Tuesday, May 22, 2007

NYSE TICK and the Small Cap/Large Cap Relationship

The NYSE TICK tells us something about sector strength. Long time readers of this blog are familiar with my cumulative Adjusted TICK statistic. This takes the NYSE TICK (the number of stocks trading at offer minus those trading at their bid prices) and subtracts from each one minute value the average one-minute NYSE TICK reading from the prior 20 days. These values are cumulated to give a single end-of-day reading. If the cumulative Adjusted TICK is above zero, it means that we're seeing a tilt toward buying interest (lifting of offers) among the broad list of stocks. If the cumulative Adjusted TICK is below zero, it means that we have net selling sentiment (hitting of bids).

Since 2005 (N = 596 trading days), the cumulated Adjusted TICK has correlated very highly with concurrent daily price change in the S&P 500 Index (SPY; .76) and price change in the Russell 2000 Index (IWM; .80). This is why one of my most effective intraday strategies is to assess shifts in the distribution of the TICK for emerging directional moves in the indices. Shifts in the TICK, including breakouts from ranges, frequently precede or initiate short-term directional moves in the indexes.

But suppose we are interested in answering the question: should I be trading the large cap index (S&P 500 issues) or the small cap index (Russell 2000)? Or suppose we decide to craft a pairs trade in which we'll be long one of those indexes and short the other one. In both cases it turns out that the cumulative Adjusted TICK provides useful guidance.

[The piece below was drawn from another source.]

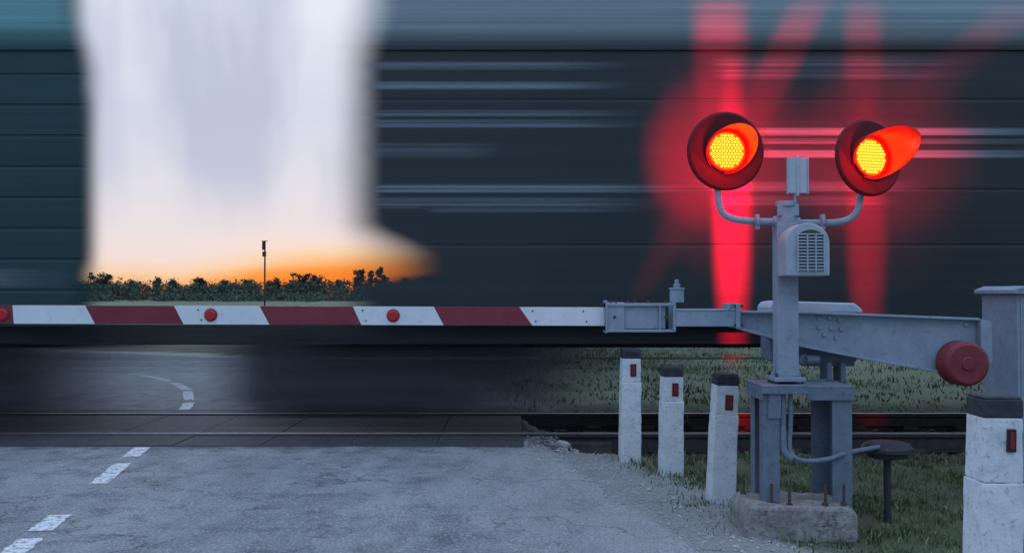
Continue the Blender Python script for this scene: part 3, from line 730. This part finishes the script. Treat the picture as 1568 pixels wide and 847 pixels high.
marker_post(1.655,3.46,.955,-.03,.137,.012,.02,(.024,.15,.030,.078),.66)

# ------------------------------------------------------------------ sky & sun
w=bpy.data.worlds.new('World'); scene.world=w; w.use_nodes=True; nt=w.node_tree; nt.nodes.clear()
out=nt.nodes.new('ShaderNodeOutputWorld'); bg=nt.nodes.new('ShaderNodeBackground')
sky=nt.nodes.new('ShaderNodeTexSky'); sky.sky_type='NISHITA'; sky.sun_disc=False; sky.sun_elevation=math.radians(1.5); sky.sun_rotation=math.radians(-8)
bg2=nt.nodes.new('ShaderNodeBackground'); nt.links.new(sky.outputs[0],bg2.inputs[0]); bg2.inputs[1].default_value=.003
tc=nt.nodes.new('ShaderNodeTexCoord'); sx=nt.nodes.new('ShaderNodeSeparateXYZ'); nt.links.new(tc.outputs['Generated'],sx.inputs[0])
mp=nt.nodes.new('ShaderNodeMapping'); mp.inputs['Scale'].default_value=(1.5,1.5,9); nt.links.new(tc.outputs['Generated'],mp.inputs[0])
cn=nt.nodes.new('ShaderNodeTexNoise'); cn.inputs['Scale'].default_value=2.2; cn.inputs['Detail'].default_value=5; nt.links.new(mp.outputs[0],cn.inputs[0])
el=math_(nt,'ADD',sx.outputs[2],maprange(nt,cn.outputs[0],.3,.7,-.006,.006))
az=nt.nodes.new('ShaderNodeVectorMath'); az.operation='DOT_PRODUCT'; nt.links.new(tc.outputs['Generated'],az.inputs[0]); az.inputs[1].default_value=(math.sin(math.radians(-4)),math.cos(math.radians(-4)),0)
core=maprange(nt,az.outputs['Value'],.965,.997,0,1,True)
el=math_(nt,'ADD',el,maprange(nt,core,0,1,.006,0))
el=math_(nt,'SUBTRACT',el,math_(nt,'MULTIPLY',core,maprange(nt,sx.outputs[2],.02,.075,.020,0)))
cr=nt.nodes.new('ShaderNodeValToRGB'); e=cr.color_ramp.elements
e[0].position=0; e[0].color=(1.,.24,.03,1); e[1].position=1; e[1].color=(.42,.64,1.,1)
for p,c in((.010,(1.,.34,.07)),(.018,(1.,.52,.22)),(.027,(1.,.70,.47)),(.040,(.96,.80,.74)),(.060,(.90,.82,.84)),(.11,(.82,.81,.90)),(.18,(.72,.77,.91)),(.27,(.85,.89,1.))):
    x=e.new(p); x.color=(*c,1)
nt.links.new(el,cr.inputs[0])
cold=nt.nodes.new('ShaderNodeValToRGB'); e=cold.color_ramp.elements
e[0].position=0; e[0].color=(.28,.37,.52,1); e[1].position=1; e[1].color=(.42,.64,1.,1)
x=e.new(.15); x.color=(.35,.53,.82,1)
nt.links.new(el,cold.inputs[0])
warm=maprange(nt,az.outputs['Value'],.3,.93,0,1,True)
col=mixc(nt,warm,cold.outputs[0],cr.outputs[0])
mp2=nt.nodes.new('ShaderNodeMapping'); mp2.inputs['Scale'].default_value=(9,1,2.5); nt.links.new(tc.outputs['Generated'],mp2.inputs[0])
cn2=nt.nodes.new('ShaderNodeTexNoise'); cn2.inputs['Scale'].default_value=1.3; cn2.inputs['Detail'].default_value=3; nt.links.new(mp2.outputs[0],cn2.inputs[0])
col=mixc(nt,math_(nt,'MULTIPLY',maprange(nt,cn2.outputs[0],.4,.62,0,.7),maprange(nt,sx.outputs[2],.05,.12)),col,(.48,.54,.72))
nt.links.new(col,bg.inputs[0])
stn=maprange(nt,sx.outputs[2],.25,.7,.90,1.6)
nt.links.new(stn,bg.inputs[1])
ad=nt.nodes.new('ShaderNodeAddShader'); nt.links.new(bg.outputs[0],ad.inputs[0]); nt.links.new(bg2.outputs[0],ad.inputs[1]); nt.links.new(ad.outputs[0],out.inputs[0])
sl=bpy.data.lights.new('sun','SUN'); sl.energy=.5; sl.angle=math.radians(12); sl.color=(1,.78,.6)
so=bpy.data.objects.new('sun',sl); COL.objects.link(so)
d=-Vector((math.sin(math.radians(-8))*math.cos(math.radians(1.5)),math.cos(math.radians(-8))*math.cos(math.radians(1.5)),math.sin(math.radians(1.5))))
so.rotation_euler=d.to_track_quat('-Z','Y').to_euler()

cam=bpy.data.cameras.new('camera'); cam.lens=35; cam.sensor_width=36; cam.clip_end=6000; cam.clip_start=.05
co=bpy.data.objects.new('camera',cam); COL.objects.link(co); co.location=(0,0,1.3); co.rotation_euler=(math.radians(91.0),0,0)
scene.camera=co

I went back to 2005 (N = 596) and found that the cumulative Adjusted TICK correlates .60 with the difference in performance between IWM and SPY. Specifically, when the Adjusted TICK is strong, IWM is significantly more likely to outperform SPY than the reverse. When the Adjusted TICK is weak, we see underperformance of IWM relative to SPY.

In fact, when the cumulative Adjusted TICK was above zero (N = 301), IWM outperformed SPY on 212 of those occasions. When the cumulative Adjusted TICK reading was above +300 (N = 144), IWM outperformed SPY on 114 occasions, or about 80% of the time.

When, however, the cumulative Adjusted TICK was below zero (N = 295), SPY outperformed IWM on 196 of those occasions. When the cumulative Adjusted TICK reading was below -300 (N = 139), SPY outperformed IWM on 117 occasions--over 80% of the time.

A strong NYSE TICK not only tells us that there is buying interest in the market, but it's also telling us that the buying interest is extending to the broad list of stocks, including small caps. Similarly, very weak TICK readings tell us that investors are selling off the smallest of stocks along with the larger ones. In strong or weak TICK environments, traders can consider trading long or short positions in IWM or perhaps constructing pairs trades in which they are long IWM/short SPY (or the reverse in a weak TICK setting).

Note that this strategy also suggests that it could be fruitful to monitor custom TICK measures for specific market sectors. (The NeoTicker platform enables the construction of such TICK-specific measures). A range of ETF trading strategies (or pairs trades among ETFs) could follow such an effort--a worthy area to research.